Though I do offer a humanizing POV—which I hope also prevents a contrived, case-study rendering of a domestic terrorist—I wanted the shooter to embody the bigotry and daily threat to Muslims in this country and globally, particularly for visible hijab-clad women. No matter how much I humanize the shooter, he remains impervious to Afaf’s humanity. And that is a terrifying and tragic reality in this political climate and since 9/11. As you put it, it’s inevitable that I write him into this book, but I wanted to do it in a way that’s complex, offering understanding and not justification or dismissal of the shooter’s horrendous actions.

CR: Her response does confirm the fact that many publishers (or, perhaps, agents as gatekeepers) want only certain stories, stories that fit the narrative of America as sanctuary, one that welcomes immigrants. There’s a disconnect between that America and our current reality. It’s wonderful when you find the agent and publisher who will go to bat for your work.

The statement, “…I can’t stomach reading this” comes from such privilege and, at the same time, confirms that the writing, as Betty Shiflett used to say at CCC, “cuts to the bone.”

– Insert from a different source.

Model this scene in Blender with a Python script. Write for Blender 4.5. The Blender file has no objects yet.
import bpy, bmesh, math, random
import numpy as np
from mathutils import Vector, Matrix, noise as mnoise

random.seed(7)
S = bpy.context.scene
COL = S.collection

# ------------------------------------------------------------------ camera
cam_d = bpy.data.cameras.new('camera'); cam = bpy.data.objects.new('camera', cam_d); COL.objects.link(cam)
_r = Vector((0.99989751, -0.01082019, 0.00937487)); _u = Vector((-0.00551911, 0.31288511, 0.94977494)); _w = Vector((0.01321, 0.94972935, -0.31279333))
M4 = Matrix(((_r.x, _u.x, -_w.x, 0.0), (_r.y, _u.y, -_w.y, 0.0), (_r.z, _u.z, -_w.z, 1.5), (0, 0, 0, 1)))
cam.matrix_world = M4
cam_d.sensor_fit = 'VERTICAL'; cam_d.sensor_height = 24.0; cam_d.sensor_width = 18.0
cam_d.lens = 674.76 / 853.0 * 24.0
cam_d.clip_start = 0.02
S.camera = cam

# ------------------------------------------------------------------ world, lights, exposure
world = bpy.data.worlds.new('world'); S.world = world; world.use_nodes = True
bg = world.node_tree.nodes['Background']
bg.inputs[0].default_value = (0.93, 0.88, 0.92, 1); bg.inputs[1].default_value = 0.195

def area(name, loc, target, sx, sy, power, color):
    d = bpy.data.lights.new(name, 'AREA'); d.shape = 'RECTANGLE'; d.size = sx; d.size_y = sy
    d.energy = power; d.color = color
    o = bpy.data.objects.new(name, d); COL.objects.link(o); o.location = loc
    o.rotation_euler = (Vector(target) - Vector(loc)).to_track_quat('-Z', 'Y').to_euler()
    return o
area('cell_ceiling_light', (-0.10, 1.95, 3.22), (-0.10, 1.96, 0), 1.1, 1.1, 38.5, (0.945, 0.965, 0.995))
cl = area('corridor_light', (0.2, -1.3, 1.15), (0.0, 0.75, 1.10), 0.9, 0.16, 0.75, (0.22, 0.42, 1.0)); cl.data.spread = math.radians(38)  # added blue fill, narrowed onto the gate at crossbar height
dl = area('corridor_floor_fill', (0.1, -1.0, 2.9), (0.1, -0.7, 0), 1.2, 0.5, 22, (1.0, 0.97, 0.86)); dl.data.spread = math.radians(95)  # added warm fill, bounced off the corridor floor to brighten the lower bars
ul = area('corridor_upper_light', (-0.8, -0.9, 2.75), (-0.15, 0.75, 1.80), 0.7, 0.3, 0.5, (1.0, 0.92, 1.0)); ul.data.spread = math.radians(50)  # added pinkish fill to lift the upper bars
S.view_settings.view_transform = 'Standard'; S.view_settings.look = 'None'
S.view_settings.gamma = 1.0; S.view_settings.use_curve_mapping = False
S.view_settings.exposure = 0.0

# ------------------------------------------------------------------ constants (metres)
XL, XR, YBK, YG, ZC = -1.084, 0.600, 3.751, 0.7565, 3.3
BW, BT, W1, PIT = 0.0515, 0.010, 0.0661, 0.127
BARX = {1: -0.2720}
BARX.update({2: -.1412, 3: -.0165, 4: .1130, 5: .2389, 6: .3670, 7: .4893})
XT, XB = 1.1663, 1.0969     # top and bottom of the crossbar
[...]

It obviously didn’t set you back. Did it fuel you in unexpected ways?

SM: Yes. Once I got past that initial disappointment and frustration, I discovered what had only been anecdotal from other writers of color: emerging above the white gaze and the constraints of a white publishing industry. It gave me tremendous pause as I considered the burden of defending my artistic choices which do not conform to the expected narratives. In very powerful ways, I reflected on why I wrote this book and why it deserved to be read.